No, you could not ever push it off course. This is a common perpetual motion fallacy. No internal action can ever change the external motion of an object.

Not even the initial push: while to an external observer the initial push may appear to move the shuttle, what they won't know is that all it did was shift the center of mass of shuttle and occupant, leaving the path of the center of mass unchanged.

That's a demonstration of conservation of momentum, similar to what is done in high school physics labs with kids on skateboards.
 


atyy said:
So if the shuttle were smaller, he could push it off course? Or would the correcting splat on the opposite wall come faster, and so correct it faster?

No, as he is inside the shuttle. As soon as he hits the other side both he and the shuttle stop moving and the course remains unchanged.
 
Drakkith said:
No, as he is inside the shuttle.

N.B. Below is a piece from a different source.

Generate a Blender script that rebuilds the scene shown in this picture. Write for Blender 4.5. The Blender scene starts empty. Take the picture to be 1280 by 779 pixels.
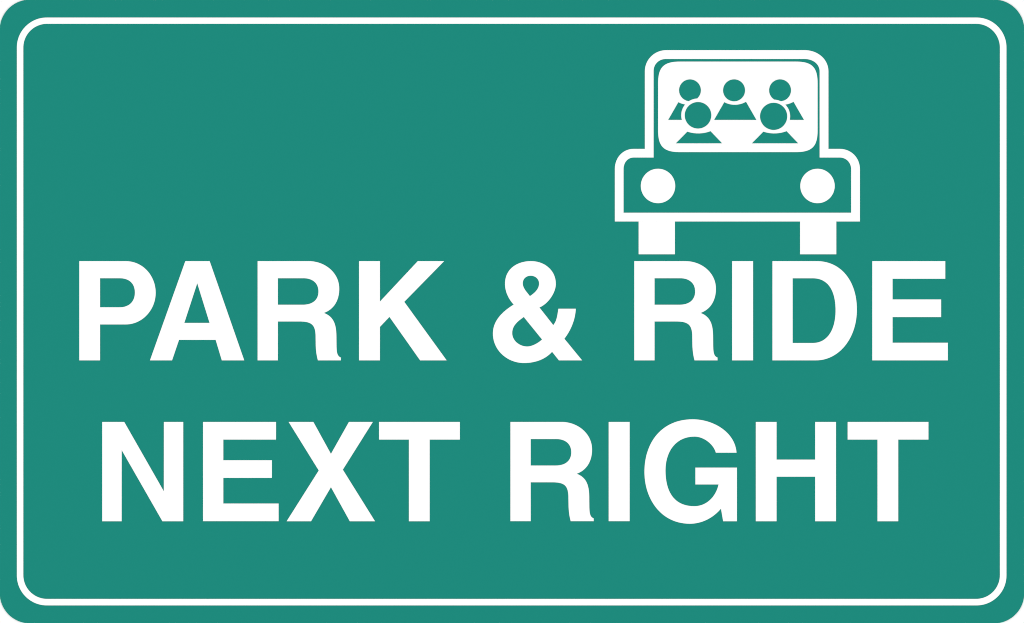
import bpy, math
from mathutils import Vector

# ---------------------------------------------------------------- set-up
sc = bpy.context.scene
S = 0.002                      # metres per unit of the sign's artwork grid (1280 x 779)
GW, GH = 1280.0, 779.0
BASE_Z = 1.2                   # height of the sign's lower edge above the ground
PANEL_T = 0.003                # aluminium sheet
FILM = 0.0005                  # applied sheeting


def new_mat(name, col, rough=0.6, spec=0.1, var=0.001):
    """Matte painted / sheeting surface with a very fine procedural grain."""
    m = bpy.data.materials.new(name)
    m.use_nodes = True
    nt = m.node_tree
    b = nt.nodes["Principled BSDF"]
    b.inputs["Specular IOR Level"].default_value = spec
    tc = nt.nodes.new("ShaderNodeTexCoord")
    n = nt.nodes.new("ShaderNodeTexNoise")
    n.inputs["Scale"].default_value = 9.0
    n.inputs["Detail"].default_value = 4.0
    nt.links.new(tc.outputs["Object"], n.inputs["Vector"])
    ramp = nt.nodes.new("ShaderNodeMapRange")
    ramp.inputs["To Min"].default_value = 1 - var
    ramp.inputs["To Max"].default_value = 1 + var
    nt.links.new(n.outputs["Fac"], ramp.inputs["Value"])
    mul = nt.nodes.new("ShaderNodeVectorMath")
    mul.operation = 'SCALE'
    mul.inputs[0].default_value = col
    nt.links.new(ramp.outputs["Result"], mul.inputs["Scale"])
    nt.links.new(mul.outputs["Vector"], b.inputs["Base Color"])
    r2 = nt.nodes.new("ShaderNodeMapRange")
    r2.inputs["To Min"].default_value = rough - 0.05
    r2.inputs["To Max"].default_value = rough + 0.05
    nt.links.new(n.outputs["Fac"], r2.inputs["Value"])
    nt.links.new(r2.outputs["Result"], b.inputs["Roughness"])
    return m


GREEN = new_mat("green_sheeting", (0.0107, 0.2040, 0.1628), 0.6, 0.0)
WHITE = new_mat("white_sheeting", (0.812, 0.812, 0.812), 0.6, 0.0)
WALLM = new_mat("white_wall_paint", (0.83, 0.83, 0.83), 0.8, 0.0)


# ---------------------------------------------------------------- outlines
def cubic(p0, p1, p2, p3, n=28):
    out = []
    for i in range(1, n + 1):
        t = i / n
        a, b, c, d = (1-t)**3, 3*t*(1-t)**2, 3*t*t*(1-t), t**3
        out.append((a*p0[0]+b*p1[0]+c*p2[0]+d*p3[0], a*p0[1]+b*p1[1]+c*p2[1]+d*p3[1]))
    return out


def path(s, dx=0.0, dy=0.0):
    tk = s.split()
    pts, i, cmd = [], 0, None
    while i < len(tk):
        if tk[i] in 'MLCZ':
            cmd = tk[i]
            i += 1
            if cmd == 'Z':
                break
        k = 6 if cmd == 'C' else 2
        v = [float(q) for q in tk[i:i+k]]
        i += k
        v = [(v[j]+dx, v[j+1]+dy) for j in range(0, k, 2)]
        if cmd == 'C':
            pts += cubic(pts[-1], *v)
        else:
            pts += v
    if math.dist(pts[0], pts[-1]) < 1e-4:
        pts.pop()
    return pts


def poly(*xy, dx=0.0, dy=0.0):
    return [(xy[i]+dx, xy[i+1]+dy) for i in range(0, len(xy), 2)]


def circle(cx, cy, r, n=160):
    return [(cx+r*math.cos(2*math.pi*i/n), cy+r*math.sin(2*math.pi*i/n)) for i in range(n)]


def rrect(x0, y0, x1, y1, r, k=0.5523):
    if not isinstance(r, (list, tuple)):
        r = [(r, r)]*4                      # tl, tr, br, bl
    (a, b), (c, d), (e, f), (g, h) = r
    q = 1-k
    s = f"M {x0+a} {y0} L {x1-c} {y0} C {x1-c*q} {y0} {x1} {y0+d*q} {x1} {y0+d} L {x1} {y1-f} " \
        f"C {x1} {y1-f*q} {x1-e*q} {y1} {x1-e} {y1} L {x0+g} {y1} C {x0+g*q} {y1} {x0} {y1-h*q} {x0} {y1-h} " \
        f"L {x0} {y0+b} C {x0} {y0+b*q} {x0+a*q} {y0} {x0+a} {y0} Z"
    return path(s)


def arc(p0, p1, sag, n=24):
    """Points after p0 up to p1 along a circular arc that sags downwards (+y) by sag."""
    mx, my = (p0[0]+p1[0])/2, (p0[1]+p1[1])/2
    dx, dy = p1[0]-p0[0], p1[1]-p0[1]
    L = math.hypot(dx, dy)
    R = ((L/2)**2+sag**2)/(2*sag)
    nx, ny = dy/L, -dx/L
    if ny < 0:
        nx, ny = -nx, -ny
    cx, cy = mx-nx*(R-sag), my-ny*(R-sag)
    a0 = math.atan2(p0[1]-cy, p0[0]-cx)
    a1 = math.atan2(p1[1]-cy, p1[0]-cx)
    return [(cx+R*math.cos(a0+(a1-a0)*i/n), cy+R*math.sin(a0+(a1-a0)*i/n)) for i in range(1, n+1)]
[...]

As soon as he hits the other side both he and the shuttle stop moving and the course remains unchanged.
Note that because the outside observer can't follow the changing center of mass, he may THINK the TRACK was permanently altered.
 
More complete explanation, starting with some navigation definitions:

Course is the direction of travel.
Track is the path in 3d spacel; the line along which you travel.

If a person pushes off the right side wall of the shuttle, near the COM (so there is no rotation), a person on the outside would see the shuttle's course change slightly to the right. When the person hits the other side wall and stops, the observer sees the shuttle resume its original course, along a new track, just slightly to the right of its original track.

What the observer doesn't know is that the only thing that actually changed was a shift in the location of the center of gravity on the shuttle, with the center of gravity never actually deviating from the original track or course.
 
Drakktth & russ watters, thanks! I will tell Oliver Sacks to read this thread:)
 
If the shuttle had a circular running track in the payload bay then an astronaught running one way round it would cause the shuttle to rotate in the opposite direction. However on it's own that wouldn't change it's course either.

Quite a lot of people have wasted time trying to invent a "reactionless rocket" but that would violate conservation of momentum.

http://en.wikipedia.org/wiki/Reactionless_drive

Edit: if the shuttle had it's engines or thrusters running then changing the direction they point by running around the track would have the desired effect of altering the course... but that's not in the spirit of the question.